Today, SAP announced a strategic shift: Its financial services entity will become a separate firm.

German investment company Dediq and SAP will form a separate financial services firm, which will be jointly owned by the two companies. The new firm is meant to take up its operations in the second half of 2021 and “fully focus on accelerated innovation in core FSI areas, such as commercial lending, retail banking, core insurance, as well as insurance finance and bank management” — with a significant investment in new cloud solutions.
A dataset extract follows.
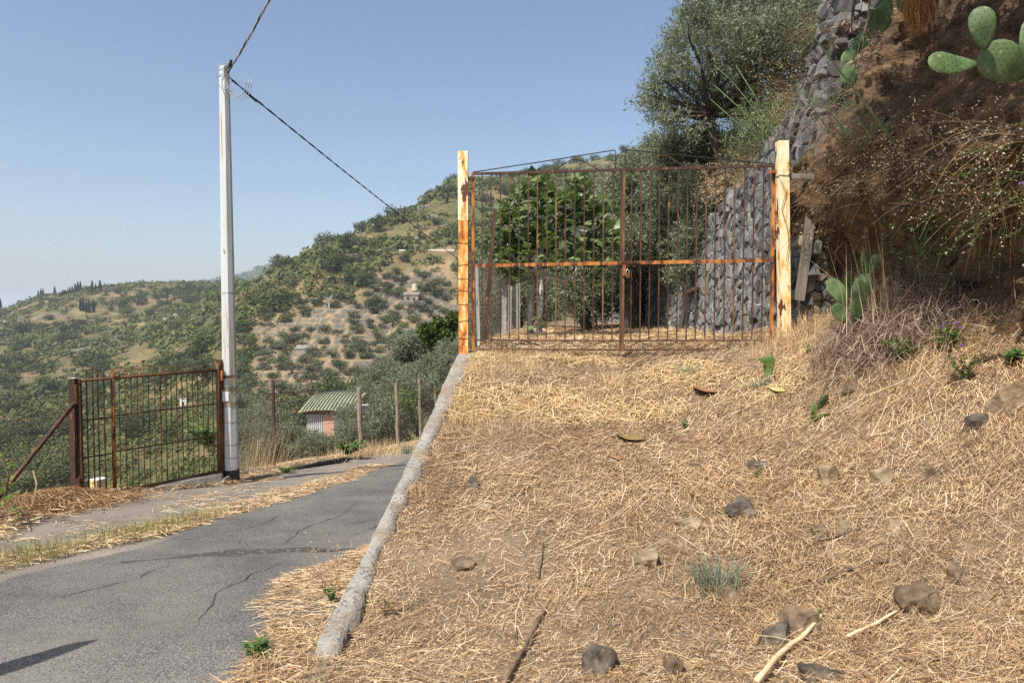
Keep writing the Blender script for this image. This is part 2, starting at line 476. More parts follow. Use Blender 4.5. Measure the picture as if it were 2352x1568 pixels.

While little detail is available at the moment, a few potential benefits for the financial services industry (FSI) are already visible.

Potential Benefits

  • The new entity “will get full autonomy to set its strategic direction,” but “it will, at the same time, be a strong member of the SAP family.” Thus, depending on the governance of the new firm, it could serve its customer base more nimbly.
  • A more exclusive focus on SAP’s financial services application portfolio — not on SAP’s entire software portfolio — could ensure laser focus on the needs of the financial services industry.
  • If the new entity moves beyond using the cloud as a way of effectively delivering its software — if it targets what some call a financial services cloud — the industry could get a new source of broad and flexible business capabilities.

But a few open questions remain.

Open Questions

  • What role will Dediq play now and later on? Dediq describes its investment criteria on its website. Likely, Dediq determined that SAP’s FSI entity meets these criteria, otherwise this partnership would not have come into existence. Dediq also describes what it will bring to the table: Its expertise for “spin-offs from enterprises” can help establish the new firm. But what will Dediq’s role be later on? Will it be “entrepreneurial expertise,” “management capacity and capital,” or the “necessity of strategic realignment [that] offers potential for operational improvement?” It is Dediq’s role — and its existing expertise with financial service software and cloud-based solutions — that will determine the success of the new firm and the level of satisfaction of its customers. Dediq could also end up being just a source of capital and go-to-market resources.
  • Will the new firm merely become a platform to execute SAP’s already existing FSI plans and strategies? Or will it assume a new role: to provide a platform that banks and other financial institutions can use to quickly and flexibly support their business needs?

The answers to these questions will determine whether the benefits of this plan materialize.

Right now, there’s little detail available. More information is needed to assess to what extent this new direction will help financial services firms become more successful in the future — be it with their business goals in general, with increasing their transformation speed, or with making transformation initiatives more successful than in the past.